Mr. Huber acquired several of the works auctioned by Christie’s through his close friendship with Yves Aupetitallot, who is now the director of the Magasin – Centre National d’Art Contemporain de Grenoble and was then a curator there. The Magasin did major exhibitions by Mr. Kelley, in 1999, and Mr. Shaw, in 2003. Mr. Huber offered to cover the cost of producing the pieces, and then purchased the works from the artists.

Mr. Huber and Mr. Aupetitallot both said Mr. Huber considered giving his collection to the Musée d’Art Moderne et Contemporain in Geneva, Switzerland, but, according to Mr. Huber, the director turned him down. (The director of the museum, Christian Bernhard, could not be reached for comment.)

When Mr. Aupetitallot became the director of a proposed new contemporary art museum at the Musée Cantonal des Beaux-Arts in Lausanne, Switzerland, Mr. Huber considered depositing his collection there. (Mr. Huber said he did not plan to donate it outright, because “no one will respect something they get for free.”) In 2005, presumably in anticipation of acquiring Mr. Huber’s collection, the museum put on a large exhibition of works from the collection, with a glossy catalog.

Then, last year, according to Mr. Aupetitallot, the regional government changed, imperiling the new museum project. Mr. Aupetitallot left because “it was too provincial for me” and returned to Grenoble to become the director of the Magasin. Mr. Huber then withdrew his offer to give his collection to Lausanne.
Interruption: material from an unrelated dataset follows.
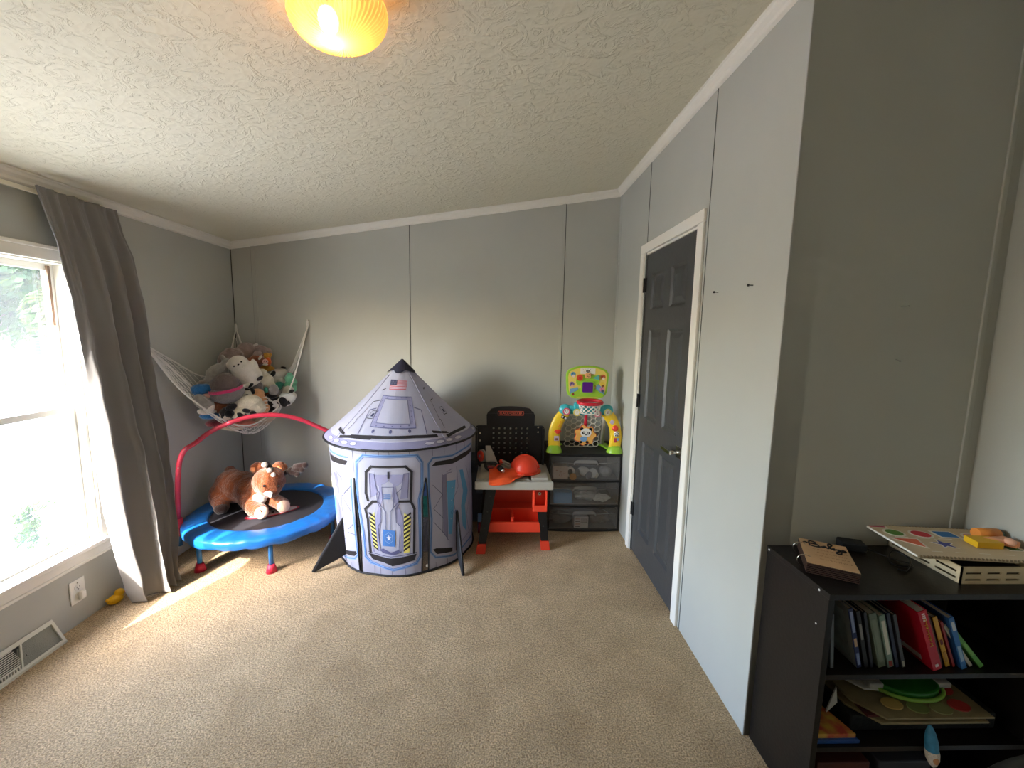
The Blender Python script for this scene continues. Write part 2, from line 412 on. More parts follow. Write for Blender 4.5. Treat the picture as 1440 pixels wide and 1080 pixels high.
# ------------------------------------------------------------------ small wall fittings
def nail(loc, n, label, m, hook=False):
    k = MB(); p = Vector(loc); n = Vector(n)
    if not hook:
        k.cyl(m, p+n*-.004, p+n*.018, .0016, seg=8); k.cyl(m, p+n*.016, p+n*.021, .0045, seg=12)
    else:
        k.cyl(m, p+n*-.004+Vector((0, 0, .002)), p+n*.022+Vector((.0, 0, -.0)), .0016, seg=8); k.cyl(m, p+n*.02, p+n*.022, .0035, seg=10)
    o = k.build('nail'); tag(o, label, 'nail')
nail((XR, 1.778, 1.67), (-1, 0, 0), 'small dark nail in the grey wall nearest the white door casing', blackm)
nail((XR, 1.534, 1.672), (-1, 0, 0), 'small dark nail in the grey wall nearest the outside wall corner', blackm)
gn = mat('painted_nail', '#9a9a95', .4)
nail((1.332, YA, 1.59), (.3, -1, .1), 'upper of two paint-grey nails in the shaded wall above the bookcase', gn, True)
nail((1.338, YA, 1.414), (-.3, -1, -.1), 'lower of two paint-grey nails in the shaded wall above the bookcase', gn, True)

ol = thing('wall_outlet', 'white wall outlet plate under the window sill with a plug-in below its top socket', 'outlet', (XL, 1.979, .172))
k = MB(); k.box(whitep, (.003, 0, 0), (.006, .074, .118), .0028)
k.build('cover_plate', ol)
for zc in (.02, -.02):
    k = MB(); k.prism(whitep, rrect(.033, .028, .012), .003, Matrix.Translation((.006, 0, zc)) @ Matrix.Rotation(R(90), 4, 'Z') @ FACE, .001)
    for dy in (-.0065, .0065): k.box(blackm, (.0092, dy, zc+.002), (.0006, .0022, .0085))
    k.cyl(blackm, (.0088, 0, zc-.009), (.0095, 0, zc-.009), .0025, seg=10)
    k.build('socket', ol)
for zc in (.042, -.042):
    k = MB(); k.cyl(chrome, (.006, 0, zc), (.0072, 0, zc), .003, seg=12); k.build('screw', ol)
k = MB(); k.box(mat('plug_in_white', '#dedcd6', .4), (.018, .006, -.024), (.02, .032, .046), .009, seg=4)
pg = k.build('plug_in_night_light', loc=(XL, 1.979, .172)); tag(pg, 'small rounded white plug-in plugged into the wall outlet under the window', 'plug')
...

At the same time, he said, his family was pressuring him to resolve the issue of his collection. “I have decided to sell the most complicated work so that my family is not in trouble if something happens to me.”

Mr. Kelley said that when he learned about the Christie’s auction, he asked Mr. Huber to remove his work so that he could arrange for a private sale through one of his galleries. “He never responded to me,” Mr. Kelley wrote. “This is a work that should never have gone to auction; it’s an immense piece that clearly can exist only in an institutional context. I am extremely angry with Mr. Huber and would refuse to ever have any further dealings with him.”

Mr. Huber acknowledged that Mr. Kelley asked to have his work removed but said that at that point he already had a contract with Christie’s. “If we broke the contract, we would have to go through a long process,” he said.

The owners of Luhring Augustine, which represents two of the artists in the auction, Mr. Oehlen and Christopher Wool, said they refer to Mr. Huber as “Pierre Hubris.” Lawrence Luhring said he didn’t do business with him — Mr. Huber acquired the works instead through European dealers and the secondary market — because he “could smell a rat.”

Mr. Luhring’s partner, Roland Augustine, said the behavior of both Mr. Huber and Christie’s, which recently purchased a private art gallery, Haunch of Venison, was blurring important lines in the art world, between auction sales and private sales, and between selling and exhibiting art. “[Mr. Huber] makes this big fancy museum catalog of this collection that he turns around a year later and sells at auction,” Mr. Augustine, who is also the president of the Art Dealers Association of America, said. “It’s clearly opportunism and profiteering at its worst, and it should not be condoned.”

Janelle Reiring, a director at Metro Pictures, which represents Mr. Kelley and Mr. Shaw, said Mr. Huber’s behavior was “pretty shocking,” and she agreed with Mr. Zwirner’s comments to Mr. Baer. But she gave Mr. Huber credit for acquiring works by some of the artists before they had attracted a substantial market.

Mr. McCarthy’s “Bear and Rabbit on a Rock” (1992), for example, sold for $1.4 million at the auction, a world auction record for the artist. Mr. Huber said he purchased it in Paris for $700,000, which at the time was a world record. “You take someone like [Charles] Saatchi, they do that all the time,” Mr. Huber said. “We did it only once, and everybody is complaining!”

In any case, as Mr. Huber acknowledged, he seems to have sold at the right time, since the next day the Dow Jones average fell 3.3%. Mr. Huber suggested that his critics not try to lay down rules for what collectors can and cannot do with the art they buy, because that will discourage people from getting into the market. “It’s very important for the future that collectors don’t feel in a ghetto,” he said. “You never know what will happen in life.”